-- BEGIN DATA SHOWN --
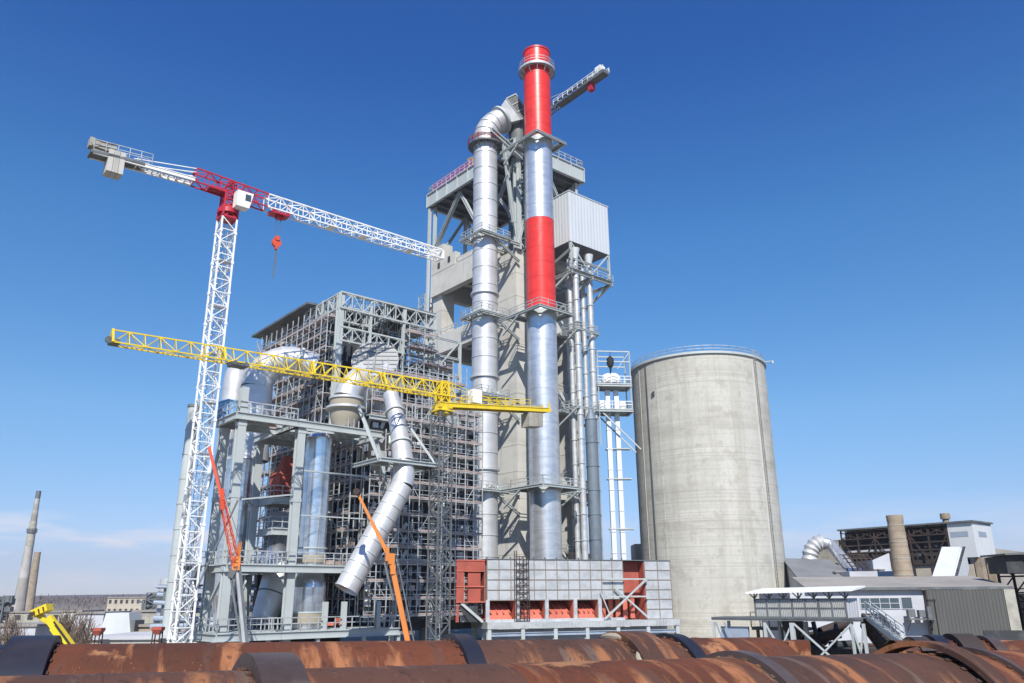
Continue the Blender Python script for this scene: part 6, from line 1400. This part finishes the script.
def rusty_trestle():
    Y = 101; x0, x1 = at(1028, 600, Y).x, at(1100, 600, Y).x; zt = hz(551, Y, 1010); t = thing('rusty_trestle', 'dark rusted trestle building at the right edge of the photo', 'building', (x0, Y, 0))
    mb = MB(); mb.hexa([(x0-2.0, Y-.5, zt-.5), (x1, Y-.5, zt-.2), (x1, Y+5, zt-.2), (x0-2, Y+5, zt-.5), (x0-2.0, Y-.5, zt-.3), (x1, Y-.5, zt+.4), (x1, Y+5, zt+.4), (x0-2, Y+5, zt-.3)]); mb.build('roof', M['dgrey'], t)
    mb = MB(); mb.obox((x0-1.6, Y+.3, zt-2.6), (x1-x0+1, 0, 0), (0, 4, 0), (0, 0, 2.05)); mb.build('upper_wall', M['dark'], t)
    mb = MB(); xs = [x0+.5+k*1.9 for k in range(5)]
    for j, yy in enumerate((Y, Y+6)):
        for k, x in enumerate(xs):
            mb.beam((x, yy, 0), (x, yy, zt-2.5), .28)
            if k:
                for q in range(5): z = .6+q*2.0; mb.beam((xs[k-1], yy, z), (x, yy, z), .18); mb.beam((xs[k-1] if q % 2 else x, yy, z), (x if q % 2 else xs[k-1], yy, z+2), .14)
    for k in range(7): mb.obox((xs[0]-.3, Y+.4, 1+k*1.5), (7, 0, 0), (0, 2.5, 0), (0, 0, .12))
    mb.build('frame', M['rsteel'], t)
    mb = MB(); mb.obox((xs[0]+1, Y+7, 0), (9, 0, 0), (0, .3, 0), (0, 0, zt-5)); mb.build('back_wall', M['beige'], t)
rusty_trestle()
mb = MB(); p = at(1010, 552, 170); a = at(995, 548, 170); mb.hexa([(a.x-3, 168, 0), (a.x+30, 168, 0), (a.x+30, 180, 0), (a.x-3, 180, 0), (a.x-3, 168, a.z), (a.x+30, 168, a.z-4), (a.x+30, 180, a.z-4), (a.x-3, 180, a.z)]); single('hangar_roof_block', mb, M['groof'], 'sloping grey-brown roof far behind the gutted hall at the right edge', 'building')

# ------------------------------------------------------------------ left background
def far_chimney(px, pyt, Y, r0, r1, m, label, bands=()):
    p = at(px, 600, Y); z = hz(pyt, Y, px+20); t = thing('smokestack', label, 'chimney', (p.x, Y, 0)); c = (p.x, Y, 0)
    mb = MB(); mb.lathe(c, [(r0, 0), (r0+(r1-r0)*.5, z*.5), (r1, z*.93), (r1, z), (r1*.7, z), (r1*.7, z-3)], 28); mb.build('shaft', m, t)
    for f in bands: mb = MB(); mb.annulus((p.x, Y, z*f), UZ, .5, r0+(r1-r0)*f+.55, .6, 28); mb.rail([Vector((p.x+math.cos(a)*(r0+(r1-r0)*f+.5), Y+math.sin(a)*(r0+(r1-r0)*f+.5), z*f+.3)) for a in [i*math.pi/6 for i in range(12)]], 1.2, .08, 4, True); mb.build('gallery_ring', M['dgrey'], t)
    if bands:
        mb = MB(); mb.lathe(c, [(r1+.06, z-3.5), (r1+.06, z+.03)], 28); mb.build('sooty_rim', M['dgrey'], t)
        mb = MB(); mb.lathe(c, [(r0+(r1-r0)*.55+.05, z*.55), (r0+(r1-r0)*.75+.05, z*.75)], 28); mb.build('grey_band', M['louv'], t)
M['fwhite'] = mat('flaking_white_chimney', (.40, .385, .365), .9, 0, [((.24, .22, .20), (.3, .3, .08), .45, .58, 6, .8), ((.2, .19, .17), (.02, .02, .16), .52, .6, 2, .5)])
far_chimney(20, 491, 380, 2.7, 1.05, M['fwhite'], 'tall flaking white smokestack with ring galleries, far left', (.66,))
far_chimney(29.5, 552, 430, 2.6, 1.6, M['brick'], 'shorter brown smokestack just right of the white one, far left')
def far_building(name, px0, px1, pyt, Y, dep, m, label, roof='groof', pyb=None, wins=0, wm='dark', rows=1):
    a, b = at(px0, pyt, Y), at(px1, pyt, Y); t = thing(name, label, 'building', (a.x, Y, 0)); W = b.x-a.x
    mb = MB(); mb.obox((a.x, Y, 0), (W, 0, 0), (0, dep, 0), (0, 0, a.z)); mb.build('wall', M[m], t)
    mb = MB(); mb.obox((a.x-.3, Y-.3, a.z+.01), (W+.6, 0, 0), (0, dep+.6, 0), (0, 0, .35)); mb.build('roof', M[roof], t)
    for r_ in range(rows):
        for k in range(wins):
            mb = MB(); w_ = W/wins*.45; mb.obox((a.x+W*(k+.5)/wins-w_/2, Y-.06, a.z-1.9-3.1*r_), (w_, 0, 0), (0, .08, 0), (0, 0, 1.3)); mb.build('window', M[wm], t)
far_building('concrete_block', 108, 147, 598, 300, 12, 'beige', 'weathered concrete block building in front of the far wood', wins=7, rows=2)
far_building('long_store', 0, 62, 613, 240, 14, 'louv', 'long low grey-brown store at the far left edge', wins=5)
far_building('white_annex', -20, 36, 627, 130, 10, 'wwall', 'low white wall at the far left, behind the bare bush')
far_building('grey_store', 62, 82, 612, 200, 10, 'conc2', 'small pale grey store left of the white store', wins=2)
far_building('white_store', 76, 104, 614, 170, 16, 'wwall', 'white walled store behind the yellow boom')
far_building('grey_hall', 134, 200, 612, 160, 16, 'louv', 'long grey hall behind the white crane mast')
far_building('beige_hall', 132, 200, 627, 120, 8, 'tan', 'low tan walled hall with a white upper band, left of the mast')
far_building('flat_roof', 86, 200, 640, 90, 12, 'conc2', 'flat concrete roof edge nearest the tubes, left of the white mast', roof='wwall')
def tank_left():
    Y = 118; a, b = at(104, 613, Y), at(129, 613, Y); t = thing('slanted_silo_hall', 'pale blue-grey sheet-clad hopper building with a notched top, left of the mast', 'building', (a.x, Y, 0))
    W = b.x-a.x; mb = MB(); mb.hexa([(a.x-.6, Y, 0), (b.x+1.0, Y, 0), (b.x+1.0, Y+4, 0), (a.x-.6, Y+4, 0), (a.x+.3, Y, a.z), (b.x, Y, a.z), (b.x, Y+4, a.z), (a.x+.3, Y+4, a.z)]); mb.build('body', M['cwhite'], t)
    mb = MB(); mb.obox((b.x-.4, Y+.5, 0), (1.2, 0, 0), (0, 3, 0), (0, 0, a.z-1)); mb.build('side_bay', M['dgrey'], t)
tank_left()
for px, py, Y, lab in ((98, 632, 88, 'small rust-red hopper on the flat roof left of the pale hopper building'), (158, 631, 88, 'small rust-red hopper on the flat roof directly left of the white mast')):
    p = at(px, py, Y); t = thing('roof_hopper', lab, 'hopper', (p.x, Y, p.z-.8)); mb = MB(); mb.hexa([(p.x-.22, Y-.22, p.z-.35), (p.x+.22, Y-.22, p.z-.35), (p.x+.22, Y+.22, p.z-.35), (p.x-.22, Y+.22, p.z-.35), (p.x-.5, Y-.45, p.z+.1), (p.x+.5, Y-.45, p.z+.1), (p.x+.5, Y+.45, p.z+.1), (p.x-.5, Y+.45, p.z+.1)]); mb.obox((p.x-.52, Y-.47, p.z+.1), (1.04, 0, 0), (0, .94, 0), (0, 0, .3)); mb.build('bin', M['primer'], t)
    mb = MB(); [mb.beam((p.x+a_, Y+b_, p.z-1.9), (p.x+a_*.9, Y+b_*.9, p.z), .1) for a_ in (-.4, .4) for b_ in (-.35, .35)]; [mb.beam((p.x-.4, Y+b_, p.z-1), (p.x+.4, Y+b_, p.z-1), .1) for b_ in (-.35, .35)]; [mb.beam((p.x+a_, Y-.35, p.z-1), (p.x+a_, Y+.35, p.z-1), .1) for a_ in (-.4, .4)]; mb.build('leg', M['rsteel'], t)
def pylon(px, Y, pyt, label, seed):
    p = at(px, 600, Y); z = hz(pyt, Y, px); rr = random.Random(seed); mb = MB(); c = Vector((p.x, Y, 0)); mb.lattice(c, c+UZ*z, 3, 3, 5, .35, .25, up=Vector((0, 1, 0)))
    for k in range(9): q = c+Vector((rr.uniform(-4, 5), rr.uniform(-1, 1), z*rr.uniform(.4, .95))); mb.box(q, (rr.uniform(1, 3), 1.5, rr.uniform(.6, 2)), rr.uniform(-.2, .2)); mb.beam(q, c+UZ*z*rr.uniform(.3, .9), .3)
    single('crusher_frame', mb, M['dgrey'], label, 'steel frame')
pylon(154, 230, 593, 'dark tangled steel plant frame between the concrete block and the mast', 3); pylon(2, 230, 597, 'dark steel plant frame at the very left edge of the photo', 5)
# leafless shrubs and trees on the left
M['twig'] = mat('bare_twigs', (.17, .125, .095), .95, 0, [((.10, .075, .06), (2, 2, 2), .45, .6, 3, .8)])
def bare_tree(px, py, Y, h, wdt, seed, label, base=0):
    rr = random.Random(seed); p = at(px, py, Y); c = Vector((p.x, Y, base)); t = thing('bare_tree', label, 'tree', tuple(c), group='leafless trees at left')
    mb = MB(); tops = []
    for k in range(5):
        a = rr.uniform(0, 6.28); q = c+Vector((math.cos(a)*wdt*.25, math.sin(a)*wdt*.25, h*.45)); mb.tube(c+Vector((math.cos(a)*.12, math.sin(a)*.12, 0)), q, .10*h/6, .05*h/6, n=6); tops.append(q)
    mb.build('trunk', M['twig'], t)
    mb = MB()
    for q in tops:
        for k in range(12):
            d = Vector((rr.gauss(0, .5), rr.gauss(0, .5), rr.uniform(.5, 1.2))).normalized(); L = h*rr.uniform(.2, .5); e = q+d*L*Vector((wdt/h, wdt/h, 1)).x if False else q+Vector((d.x*wdt*.55, d.y*wdt*.55, d.z*L)); mb.beam(q-UZ*h*rr.uniform(0, .25), e, .028*h/6)
            for j in range(9): s0 = q.lerp(e, rr.uniform(.2, 1)); mb.beam(s0, s0+Vector((rr.gauss(0, .28), rr.gauss(0, .28), rr.uniform(.2, .9)))*h*.13, .013*h/6)
    mb.build('crown', M['twig'], t)
bare_tree(10, 630, 60, 6.3, 1.2, 1, 'thin leafless tree behind the black tube end, leftmost')
bare_tree(18, 635, 48, 5.6, 1.0, 2, 'thin leafless bush second from the left edge')
bare_tree(68, 632, 62, 6.6, 1.5, 3, 'leafless tree behind the yellow boom')
bare_tree(78, 634, 56, 6.3, 1.5, 4, 'leafless tree directly right of the yellow boom')
for o in bpy.data.objects:
    pass
SC.render.engine = 'CYCLES'
# ------------------------------------------------------------------ thin spring haze
mb = MB(); mb.box((0, 1900, 98), (9200, 4200, 198)); m = bpy.data.materials.new('thin_haze'); m.use_nodes = True; nt = m.node_tree
for n in list(nt.nodes):
    if n.type == 'BSDF_PRINCIPLED': nt.nodes.remove(n)
pv = nt.nodes.new('ShaderNodeVolumePrincipled'); pv.inputs['Color'].default_value = (.80, .86, 1, 1); pv.inputs['Density'].default_value = .00014; pv.inputs['Anisotropy'].default_value = .2
out = [n for n in nt.nodes if n.type == 'OUTPUT_MATERIAL'][0]; nt.links.new(pv.outputs[0], out.inputs['Volume'])
struct(mb.build('haze', m), 'stuff')
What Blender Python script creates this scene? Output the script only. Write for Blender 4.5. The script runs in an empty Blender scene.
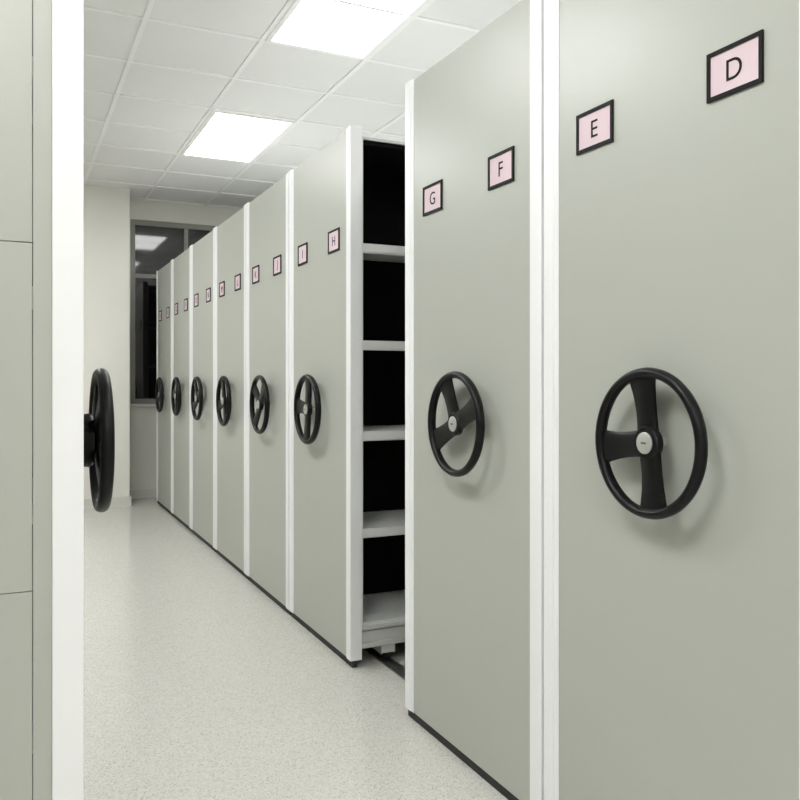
import bpy, bmesh, math, random
from mathutils import Matrix, Vector
random.seed(4)
S = bpy.context.scene
C = S.collection
S.view_settings.view_transform = 'Standard'
S.view_settings.look = 'None'
PI = math.pi

# ---------------------------------------------------------------- materials
def mat(name, col, rough=0.5, metal=0.0, var=0.04, scale=6.0, bump=0.0, bscale=200.0, spec=0.5, coat=0.0):
    m = bpy.data.materials.new(name); m.use_nodes = True
    nt = m.node_tree; N = nt.nodes; L = nt.links
    b = N['Principled BSDF']
    b.inputs['Roughness'].default_value = rough
    b.inputs['Metallic'].default_value = metal
    b.inputs['Specular IOR Level'].default_value = spec
    b.inputs['Coat Weight'].default_value = coat
    tc = N.new('ShaderNodeTexCoord')
    no = N.new('ShaderNodeTexNoise'); no.inputs['Scale'].default_value = scale; no.inputs['Detail'].default_value = 4
    L.new(tc.outputs['Object'], no.inputs['Vector'])
    r = N.new('ShaderNodeValToRGB')
    r.color_ramp.elements[0].position = 0.3; r.color_ramp.elements[1].position = 0.7
    r.color_ramp.elements[0].color = tuple(c*(1-var) for c in col)+(1,)
    r.color_ramp.elements[1].color = tuple(min(1, c*(1+var)) for c in col)+(1,)
    L.new(no.outputs['Fac'], r.inputs['Fac']); L.new(r.outputs['Color'], b.inputs['Base Color'])
    if bump > 0:
        n2 = N.new('ShaderNodeTexNoise'); n2.inputs['Scale'].default_value = bscale; n2.inputs['Detail'].default_value = 3
        L.new(tc.outputs['Object'], n2.inputs['Vector'])
        bp = N.new('ShaderNodeBump'); bp.inputs['Strength'].default_value = bump; bp.inputs['Distance'].default_value = 0.002
        L.new(n2.outputs['Fac'], bp.inputs['Height']); L.new(bp.outputs['Normal'], b.inputs['Normal'])
    return m

M_panel = mat('painted_steel_greygreen', (0.44, 0.455, 0.408), 0.34, var=0.012, scale=1.5)
M_side  = mat('painted_steel_side', (0.40, 0.415, 0.37), 0.45, var=0.015, scale=1.5)
M_top   = mat('painted_steel_top', (0.62, 0.63, 0.61), 0.7, var=0.015, scale=1.5)
M_white = mat('white_trim_paint', (0.88, 0.885, 0.89), 0.35, var=0.006)
M_shelf = mat('shelf_grey_paint', (0.76, 0.77, 0.75), 0.45, var=0.02)
M_base  = mat('carriage_grey', (0.60, 0.61, 0.58), 0.45, var=0.03)
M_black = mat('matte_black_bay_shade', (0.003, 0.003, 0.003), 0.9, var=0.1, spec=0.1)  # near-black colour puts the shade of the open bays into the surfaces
M_kick  = mat('black_rubber', (0.012, 0.012, 0.012), 0.6, var=0.1)
M_plast = mat('black_plastic', (0.003, 0.003, 0.0035), 0.38, var=0.1, spec=.25)
M_chrome= mat('dull_chrome', (0.60, 0.60, 0.57), 0.40, metal=0.7, var=0.04)
M_steel = mat('rail_steel', (0.35, 0.35, 0.34), 0.35, metal=1.0, var=0.08, scale=30)
M_card  = mat('pink_card', (0.72, 0.57, 0.62), 0.6, var=0.02)
M_ink   = mat('black_ink', (0.005, 0.005, 0.005), 0.6, var=0.05, spec=.2)
M_slot  = mat('lock_slot_grey', (0.12, 0.12, 0.11), 0.5, var=0.05)
M_wall  = mat('cream_wall_paint', (0.80, 0.785, 0.725), 0.7, var=0.02, scale=2)
M_skirt = mat('skirting_paint', (0.70, 0.69, 0.64), 0.5, var=0.02)
M_bar   = mat('ceiling_bar_white', (0.98, 0.98, 0.975), 0.5, var=0.01)
M_frame = mat('window_frame_paint', (0.30, 0.29, 0.26), 0.4, var=0.02)
M_glass = mat('night_window_glass', (0.008, 0.008, 0.008), 0.05, var=0.2, scale=1, spec=0.8)
M_tile  = mat('ceiling_tile', (0.885, 0.89, 0.875), 0.85, var=0.02, scale=1.2, bump=0.3, bscale=90)

def floor_mat():
    m = bpy.data.materials.new('speckled_vinyl_floor'); m.use_nodes = True
    nt = m.node_tree; N = nt.nodes; L = nt.links; b = N['Principled BSDF']
    b.inputs['Roughness'].default_value = 0.18
    tc = N.new('ShaderNodeTexCoord')
    v = N.new('ShaderNodeTexVoronoi'); v.inputs['Scale'].default_value = 290
    L.new(tc.outputs['Object'], v.inputs['Vector'])
    sp = N.new('ShaderNodeSeparateColor'); L.new(v.outputs['Color'], sp.inputs['Color'])
    r = N.new('ShaderNodeValToRGB'); r.color_ramp.interpolation = 'CONSTANT'
    e = r.color_ramp.elements
    e[0].position = 0.0; e[0].color = (0.44, 0.425, 0.375, 1)
    e[1].position = 0.12; e[1].color = (0.555, 0.545, 0.495, 1)
    k = e.new(0.33); k.color = (0.61, 0.60, 0.55, 1)
    k = e.new(0.75); k.color = (0.66, 0.65, 0.61, 1)
    L.new(sp.outputs['Red'], r.inputs['Fac']); L.new(r.outputs['Color'], b.inputs['Base Color'])
    return m
M_floor = floor_mat()

def emit_mat(strength):
    m = bpy.data.materials.new('light_diffuser'); m.use_nodes = True
    nt = m.node_tree; N = nt.nodes; L = nt.links; b = N['Principled BSDF']
    b.inputs['Base Color'].default_value = (0.9, 0.9, 0.88, 1)
    tc = N.new('ShaderNodeTexCoord'); no = N.new('ShaderNodeTexNoise'); no.inputs['Scale'].default_value = 40
    L.new(tc.outputs['Object'], no.inputs['Vector'])
    r = N.new('ShaderNodeValToRGB')
    r.color_ramp.elements[0].color = (0.985, 1.0, 0.99, 1); r.color_ramp.elements[1].color = (1.0, 1.0, 1.0, 1)
    L.new(no.outputs['Fac'], r.inputs['Fac']); L.new(r.outputs['Color'], b.inputs['Emission Color'])
    b.inputs['Emission Strength'].default_value = strength
    return m
M_emitA = emit_mat(23.0)
M_emitB = emit_mat(8.5)

# ---------------------------------------------------------------- mesh helpers
def box(bm, x0, x1, y0, y1, z0, z1):
    v = [bm.verts.new((x, y, z)) for z in (z0, z1) for y in (y0, y1) for x in (x0, x1)]
    for f in ((0,2,3,1), (4,5,7,6), (0,1,5,4), (2,6,7,3), (0,4,6,2), (1,3,7,5)):
        bm.faces.new([v[i] for i in f])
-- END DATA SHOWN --
TASK GOAL - Skip all pictures. Output only the lines from the one containing "What Blender Python" to the one containing "PI = math.pi", both lines included.

CORRECT RESPONSE -
What Blender Python script creates this scene? Output the script only. Write for Blender 4.5. The script runs in an empty Blender scene.
import bpy, bmesh, math, random
from mathutils import Matrix, Vector
random.seed(4)
S = bpy.context.scene
C = S.collection
S.view_settings.view_transform = 'Standard'
S.view_settings.look = 'None'
PI = math.pi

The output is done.